## EXERCISE DETAILS
For this exercise, write out exactly, and only, the lines running from the line that contains "2212 pixels high." through the line that contains "return [np.array([a[0] +".

## SUPPLIED RECORDS
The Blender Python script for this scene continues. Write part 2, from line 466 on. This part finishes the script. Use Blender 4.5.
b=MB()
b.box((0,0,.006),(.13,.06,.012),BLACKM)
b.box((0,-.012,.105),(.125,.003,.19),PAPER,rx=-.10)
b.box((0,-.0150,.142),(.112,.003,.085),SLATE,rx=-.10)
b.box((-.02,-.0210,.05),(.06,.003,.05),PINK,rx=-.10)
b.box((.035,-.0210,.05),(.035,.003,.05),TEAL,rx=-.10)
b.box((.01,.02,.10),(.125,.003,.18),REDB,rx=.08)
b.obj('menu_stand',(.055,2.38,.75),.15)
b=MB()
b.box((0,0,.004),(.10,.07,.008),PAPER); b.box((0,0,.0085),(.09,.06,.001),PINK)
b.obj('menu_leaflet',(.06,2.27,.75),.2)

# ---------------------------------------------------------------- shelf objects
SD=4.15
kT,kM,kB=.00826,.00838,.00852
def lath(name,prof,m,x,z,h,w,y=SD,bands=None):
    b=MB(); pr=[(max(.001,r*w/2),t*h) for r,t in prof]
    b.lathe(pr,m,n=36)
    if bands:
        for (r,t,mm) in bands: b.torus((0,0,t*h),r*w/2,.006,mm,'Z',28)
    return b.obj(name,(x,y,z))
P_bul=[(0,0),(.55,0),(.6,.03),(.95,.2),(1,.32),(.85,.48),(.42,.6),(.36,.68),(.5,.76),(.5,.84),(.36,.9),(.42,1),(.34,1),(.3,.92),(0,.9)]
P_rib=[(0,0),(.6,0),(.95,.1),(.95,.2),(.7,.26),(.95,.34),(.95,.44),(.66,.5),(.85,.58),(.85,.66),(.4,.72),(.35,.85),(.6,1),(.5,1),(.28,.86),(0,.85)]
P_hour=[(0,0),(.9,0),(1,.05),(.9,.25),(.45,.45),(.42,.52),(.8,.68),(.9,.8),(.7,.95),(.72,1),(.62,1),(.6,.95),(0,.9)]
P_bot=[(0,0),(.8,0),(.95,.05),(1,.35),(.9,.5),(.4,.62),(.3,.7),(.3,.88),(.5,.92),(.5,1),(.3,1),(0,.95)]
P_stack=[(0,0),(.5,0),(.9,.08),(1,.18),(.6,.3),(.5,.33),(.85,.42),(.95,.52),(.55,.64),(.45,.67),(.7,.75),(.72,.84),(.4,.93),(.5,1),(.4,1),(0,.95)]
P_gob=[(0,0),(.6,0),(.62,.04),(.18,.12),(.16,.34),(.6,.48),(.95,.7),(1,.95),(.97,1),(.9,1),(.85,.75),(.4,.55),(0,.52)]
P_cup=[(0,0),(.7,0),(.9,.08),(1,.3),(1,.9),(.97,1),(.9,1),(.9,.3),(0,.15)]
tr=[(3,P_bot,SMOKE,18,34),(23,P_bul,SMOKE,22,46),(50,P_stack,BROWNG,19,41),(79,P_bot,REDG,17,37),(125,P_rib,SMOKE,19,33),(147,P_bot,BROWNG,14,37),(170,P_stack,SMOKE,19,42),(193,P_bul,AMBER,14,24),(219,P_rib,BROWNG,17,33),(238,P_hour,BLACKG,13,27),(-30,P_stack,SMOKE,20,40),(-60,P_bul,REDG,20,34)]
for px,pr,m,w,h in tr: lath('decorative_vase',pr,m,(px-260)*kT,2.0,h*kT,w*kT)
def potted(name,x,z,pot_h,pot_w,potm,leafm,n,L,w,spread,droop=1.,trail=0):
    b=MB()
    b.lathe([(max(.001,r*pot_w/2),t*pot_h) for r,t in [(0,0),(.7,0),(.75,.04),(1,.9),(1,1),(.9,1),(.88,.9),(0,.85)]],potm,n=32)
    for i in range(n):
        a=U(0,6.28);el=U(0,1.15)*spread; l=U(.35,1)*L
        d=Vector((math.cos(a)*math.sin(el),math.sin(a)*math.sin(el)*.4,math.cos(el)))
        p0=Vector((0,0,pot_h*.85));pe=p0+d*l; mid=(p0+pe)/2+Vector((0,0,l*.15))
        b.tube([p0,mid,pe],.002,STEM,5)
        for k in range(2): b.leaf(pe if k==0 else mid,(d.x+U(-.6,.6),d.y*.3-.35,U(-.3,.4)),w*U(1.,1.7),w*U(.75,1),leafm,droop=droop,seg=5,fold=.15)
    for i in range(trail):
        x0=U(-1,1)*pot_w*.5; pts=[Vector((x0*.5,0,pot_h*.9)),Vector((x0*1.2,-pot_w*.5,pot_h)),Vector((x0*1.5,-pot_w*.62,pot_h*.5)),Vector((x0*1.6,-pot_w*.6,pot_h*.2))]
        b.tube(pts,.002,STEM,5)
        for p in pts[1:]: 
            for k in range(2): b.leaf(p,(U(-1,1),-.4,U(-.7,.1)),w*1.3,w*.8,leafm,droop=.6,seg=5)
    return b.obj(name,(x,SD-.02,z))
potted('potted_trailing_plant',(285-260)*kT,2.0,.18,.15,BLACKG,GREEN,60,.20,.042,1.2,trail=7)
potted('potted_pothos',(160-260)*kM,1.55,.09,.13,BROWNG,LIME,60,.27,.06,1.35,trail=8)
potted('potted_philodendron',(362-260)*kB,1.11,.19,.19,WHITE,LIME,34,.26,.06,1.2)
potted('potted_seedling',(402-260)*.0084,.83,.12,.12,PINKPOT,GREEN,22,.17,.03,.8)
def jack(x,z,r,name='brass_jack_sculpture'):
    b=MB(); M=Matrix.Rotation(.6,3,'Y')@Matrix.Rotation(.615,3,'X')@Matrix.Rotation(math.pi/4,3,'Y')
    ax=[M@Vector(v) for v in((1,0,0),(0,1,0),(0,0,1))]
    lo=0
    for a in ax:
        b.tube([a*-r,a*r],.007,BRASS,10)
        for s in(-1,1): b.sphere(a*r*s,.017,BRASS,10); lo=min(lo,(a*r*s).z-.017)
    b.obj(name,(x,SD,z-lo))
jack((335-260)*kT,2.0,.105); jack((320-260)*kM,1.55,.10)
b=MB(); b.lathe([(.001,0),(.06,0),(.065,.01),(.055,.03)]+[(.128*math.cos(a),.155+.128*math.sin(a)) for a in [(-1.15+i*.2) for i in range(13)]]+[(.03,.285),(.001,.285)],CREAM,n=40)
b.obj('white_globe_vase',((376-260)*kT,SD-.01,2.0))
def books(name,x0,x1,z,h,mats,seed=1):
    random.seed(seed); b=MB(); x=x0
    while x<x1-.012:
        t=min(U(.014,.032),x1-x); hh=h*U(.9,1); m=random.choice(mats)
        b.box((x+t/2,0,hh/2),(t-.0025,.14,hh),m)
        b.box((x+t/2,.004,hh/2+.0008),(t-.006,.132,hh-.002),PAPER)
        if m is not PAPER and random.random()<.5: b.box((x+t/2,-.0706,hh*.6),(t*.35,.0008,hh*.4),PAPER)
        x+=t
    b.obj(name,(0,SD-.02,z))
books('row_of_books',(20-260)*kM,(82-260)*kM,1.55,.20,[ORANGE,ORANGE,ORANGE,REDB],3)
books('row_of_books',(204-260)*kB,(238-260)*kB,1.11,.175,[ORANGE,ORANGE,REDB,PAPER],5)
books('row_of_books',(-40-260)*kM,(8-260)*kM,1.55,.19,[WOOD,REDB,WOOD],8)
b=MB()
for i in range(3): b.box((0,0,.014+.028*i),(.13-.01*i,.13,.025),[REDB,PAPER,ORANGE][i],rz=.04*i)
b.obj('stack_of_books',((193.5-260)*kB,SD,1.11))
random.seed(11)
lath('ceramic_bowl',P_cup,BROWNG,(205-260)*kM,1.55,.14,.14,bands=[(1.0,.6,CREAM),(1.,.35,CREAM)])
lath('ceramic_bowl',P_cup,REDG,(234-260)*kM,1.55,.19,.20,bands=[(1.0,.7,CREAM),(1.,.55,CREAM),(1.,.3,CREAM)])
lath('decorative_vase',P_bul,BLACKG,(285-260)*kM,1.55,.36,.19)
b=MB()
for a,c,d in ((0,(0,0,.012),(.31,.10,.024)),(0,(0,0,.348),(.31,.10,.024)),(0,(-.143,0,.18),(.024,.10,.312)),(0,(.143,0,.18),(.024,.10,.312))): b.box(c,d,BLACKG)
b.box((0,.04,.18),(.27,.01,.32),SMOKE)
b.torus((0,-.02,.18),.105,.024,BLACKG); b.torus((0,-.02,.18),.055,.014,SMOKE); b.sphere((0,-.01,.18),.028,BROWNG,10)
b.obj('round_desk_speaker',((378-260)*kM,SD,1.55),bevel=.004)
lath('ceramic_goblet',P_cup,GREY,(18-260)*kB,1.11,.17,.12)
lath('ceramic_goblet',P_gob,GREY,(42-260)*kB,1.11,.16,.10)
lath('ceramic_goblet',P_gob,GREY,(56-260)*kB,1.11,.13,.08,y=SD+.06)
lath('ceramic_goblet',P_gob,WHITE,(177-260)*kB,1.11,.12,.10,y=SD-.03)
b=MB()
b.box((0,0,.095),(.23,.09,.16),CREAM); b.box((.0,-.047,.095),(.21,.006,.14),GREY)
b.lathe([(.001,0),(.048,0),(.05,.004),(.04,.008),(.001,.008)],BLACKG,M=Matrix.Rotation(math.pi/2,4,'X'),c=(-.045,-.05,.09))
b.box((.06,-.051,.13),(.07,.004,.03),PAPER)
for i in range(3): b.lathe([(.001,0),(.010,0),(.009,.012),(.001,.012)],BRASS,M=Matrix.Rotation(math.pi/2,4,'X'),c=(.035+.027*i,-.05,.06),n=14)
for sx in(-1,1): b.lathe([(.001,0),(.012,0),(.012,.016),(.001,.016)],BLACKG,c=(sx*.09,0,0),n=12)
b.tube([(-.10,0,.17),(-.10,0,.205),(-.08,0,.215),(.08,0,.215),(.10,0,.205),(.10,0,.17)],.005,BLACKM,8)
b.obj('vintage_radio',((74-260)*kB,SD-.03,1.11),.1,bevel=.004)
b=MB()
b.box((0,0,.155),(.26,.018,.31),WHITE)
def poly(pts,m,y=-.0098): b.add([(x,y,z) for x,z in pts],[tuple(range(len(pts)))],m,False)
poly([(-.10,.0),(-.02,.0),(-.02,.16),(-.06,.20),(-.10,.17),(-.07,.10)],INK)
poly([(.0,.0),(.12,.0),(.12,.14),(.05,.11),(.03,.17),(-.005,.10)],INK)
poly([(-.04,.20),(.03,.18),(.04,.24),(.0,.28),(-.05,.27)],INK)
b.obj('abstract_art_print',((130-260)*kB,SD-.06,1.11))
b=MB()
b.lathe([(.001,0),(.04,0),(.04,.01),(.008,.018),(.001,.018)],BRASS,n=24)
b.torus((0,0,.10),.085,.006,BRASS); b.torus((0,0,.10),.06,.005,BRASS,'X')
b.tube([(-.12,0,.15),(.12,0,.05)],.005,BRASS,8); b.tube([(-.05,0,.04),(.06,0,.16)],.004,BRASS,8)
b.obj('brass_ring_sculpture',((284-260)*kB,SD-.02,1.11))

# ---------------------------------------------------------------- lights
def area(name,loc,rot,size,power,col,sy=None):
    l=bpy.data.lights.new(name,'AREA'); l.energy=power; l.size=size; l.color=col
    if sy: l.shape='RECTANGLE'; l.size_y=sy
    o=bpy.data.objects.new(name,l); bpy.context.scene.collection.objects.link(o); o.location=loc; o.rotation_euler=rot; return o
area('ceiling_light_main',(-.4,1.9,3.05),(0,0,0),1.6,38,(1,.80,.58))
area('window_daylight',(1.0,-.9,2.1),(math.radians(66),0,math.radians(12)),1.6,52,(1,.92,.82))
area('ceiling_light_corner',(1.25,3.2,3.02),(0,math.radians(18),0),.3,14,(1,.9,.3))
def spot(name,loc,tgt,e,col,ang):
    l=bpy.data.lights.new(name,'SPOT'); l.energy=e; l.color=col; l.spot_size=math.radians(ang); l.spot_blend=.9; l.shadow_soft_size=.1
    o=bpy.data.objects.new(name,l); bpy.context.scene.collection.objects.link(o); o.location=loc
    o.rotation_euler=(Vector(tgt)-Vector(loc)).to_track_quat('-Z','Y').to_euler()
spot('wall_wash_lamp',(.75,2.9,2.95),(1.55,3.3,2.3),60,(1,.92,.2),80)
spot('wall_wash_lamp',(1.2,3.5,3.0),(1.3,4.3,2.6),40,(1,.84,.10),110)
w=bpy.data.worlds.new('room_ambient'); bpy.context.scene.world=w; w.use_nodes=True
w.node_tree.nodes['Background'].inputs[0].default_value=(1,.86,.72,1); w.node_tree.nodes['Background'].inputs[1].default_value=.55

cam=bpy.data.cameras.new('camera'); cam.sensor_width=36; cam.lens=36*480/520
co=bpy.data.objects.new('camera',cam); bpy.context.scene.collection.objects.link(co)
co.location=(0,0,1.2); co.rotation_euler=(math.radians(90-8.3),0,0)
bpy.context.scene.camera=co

* * *

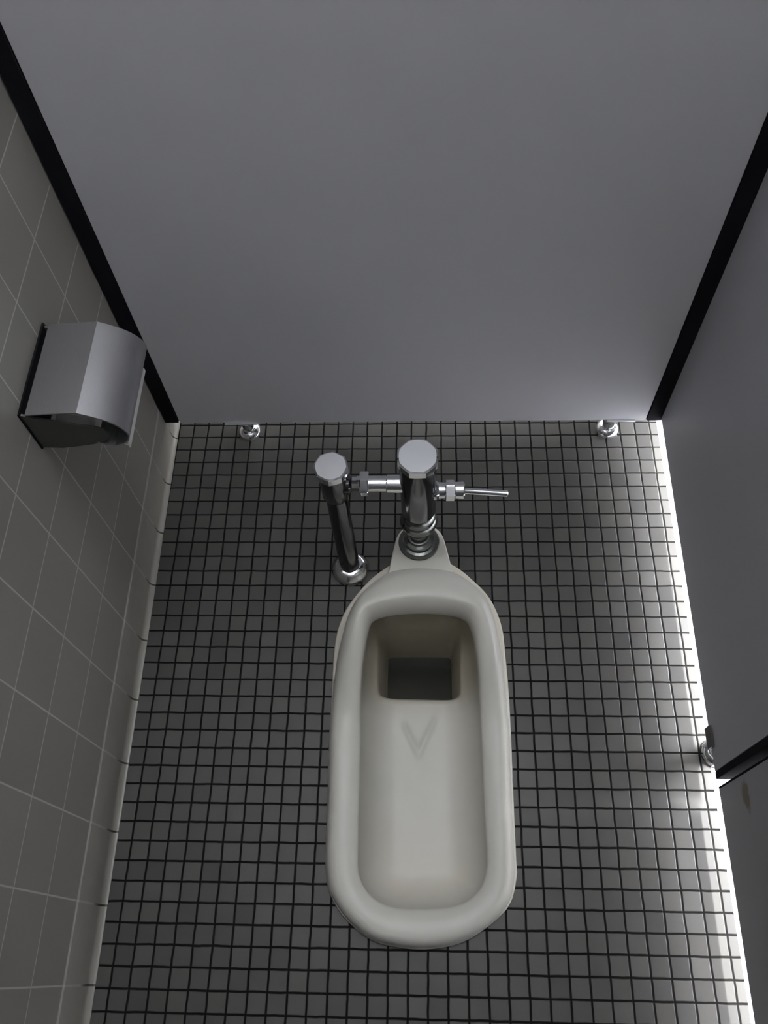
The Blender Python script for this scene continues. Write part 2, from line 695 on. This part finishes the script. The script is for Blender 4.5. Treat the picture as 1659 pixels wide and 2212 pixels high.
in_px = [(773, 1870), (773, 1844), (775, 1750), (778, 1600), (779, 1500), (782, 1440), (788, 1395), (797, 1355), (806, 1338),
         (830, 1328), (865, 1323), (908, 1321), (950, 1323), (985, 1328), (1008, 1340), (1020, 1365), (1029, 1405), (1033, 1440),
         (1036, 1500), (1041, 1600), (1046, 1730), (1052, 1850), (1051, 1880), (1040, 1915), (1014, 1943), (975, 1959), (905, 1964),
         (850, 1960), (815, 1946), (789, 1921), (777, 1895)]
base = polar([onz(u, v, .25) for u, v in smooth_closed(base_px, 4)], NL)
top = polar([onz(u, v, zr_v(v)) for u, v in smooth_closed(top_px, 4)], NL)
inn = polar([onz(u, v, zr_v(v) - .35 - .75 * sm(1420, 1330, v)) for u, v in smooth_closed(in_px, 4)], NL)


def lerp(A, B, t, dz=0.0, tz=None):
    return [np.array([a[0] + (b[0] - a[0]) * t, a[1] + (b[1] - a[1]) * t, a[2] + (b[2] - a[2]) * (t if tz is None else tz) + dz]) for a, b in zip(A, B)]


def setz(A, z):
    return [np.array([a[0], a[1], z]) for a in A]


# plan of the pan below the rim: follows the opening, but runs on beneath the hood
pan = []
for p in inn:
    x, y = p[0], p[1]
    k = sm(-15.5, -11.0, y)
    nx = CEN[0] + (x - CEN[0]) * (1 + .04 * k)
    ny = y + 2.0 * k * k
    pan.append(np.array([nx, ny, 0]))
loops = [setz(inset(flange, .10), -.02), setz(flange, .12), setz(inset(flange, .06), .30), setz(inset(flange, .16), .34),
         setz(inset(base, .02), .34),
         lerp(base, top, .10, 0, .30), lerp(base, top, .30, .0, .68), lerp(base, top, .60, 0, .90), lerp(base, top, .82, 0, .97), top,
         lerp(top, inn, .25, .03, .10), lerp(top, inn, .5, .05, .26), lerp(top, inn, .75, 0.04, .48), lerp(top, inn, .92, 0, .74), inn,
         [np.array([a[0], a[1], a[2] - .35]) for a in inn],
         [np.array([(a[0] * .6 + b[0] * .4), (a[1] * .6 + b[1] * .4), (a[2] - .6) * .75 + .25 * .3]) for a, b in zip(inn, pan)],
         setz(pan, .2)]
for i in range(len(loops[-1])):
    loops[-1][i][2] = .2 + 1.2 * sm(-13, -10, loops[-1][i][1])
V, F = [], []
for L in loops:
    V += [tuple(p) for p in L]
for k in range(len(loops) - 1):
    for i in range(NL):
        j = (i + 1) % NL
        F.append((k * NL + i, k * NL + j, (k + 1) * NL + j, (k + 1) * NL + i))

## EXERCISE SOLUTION
The Blender Python script for this scene continues. Write part 2, from line 695 on. This part finishes the script. The script is for Blender 4.5. Treat the picture as 1659 pixels wide and 2212 pixels high.
in_px = [(773, 1870), (773, 1844), (775, 1750), (778, 1600), (779, 1500), (782, 1440), (788, 1395), (797, 1355), (806, 1338),
         (830, 1328), (865, 1323), (908, 1321), (950, 1323), (985, 1328), (1008, 1340), (1020, 1365), (1029, 1405), (1033, 1440),
         (1036, 1500), (1041, 1600), (1046, 1730), (1052, 1850), (1051, 1880), (1040, 1915), (1014, 1943), (975, 1959), (905, 1964),
         (850, 1960), (815, 1946), (789, 1921), (777, 1895)]
base = polar([onz(u, v, .25) for u, v in smooth_closed(base_px, 4)], NL)
top = polar([onz(u, v, zr_v(v)) for u, v in smooth_closed(top_px, 4)], NL)
inn = polar([onz(u, v, zr_v(v) - .35 - .75 * sm(1420, 1330, v)) for u, v in smooth_closed(in_px, 4)], NL)


def lerp(A, B, t, dz=0.0, tz=None):
    return [np.array([a[0] + (b[0] - a[0]) * t, a[1] + (b[1] - a[1]) * t, a[2] + (b[2] - a[2]) * (t if tz is None else tz) + dz]) for a, b in zip(A, B)]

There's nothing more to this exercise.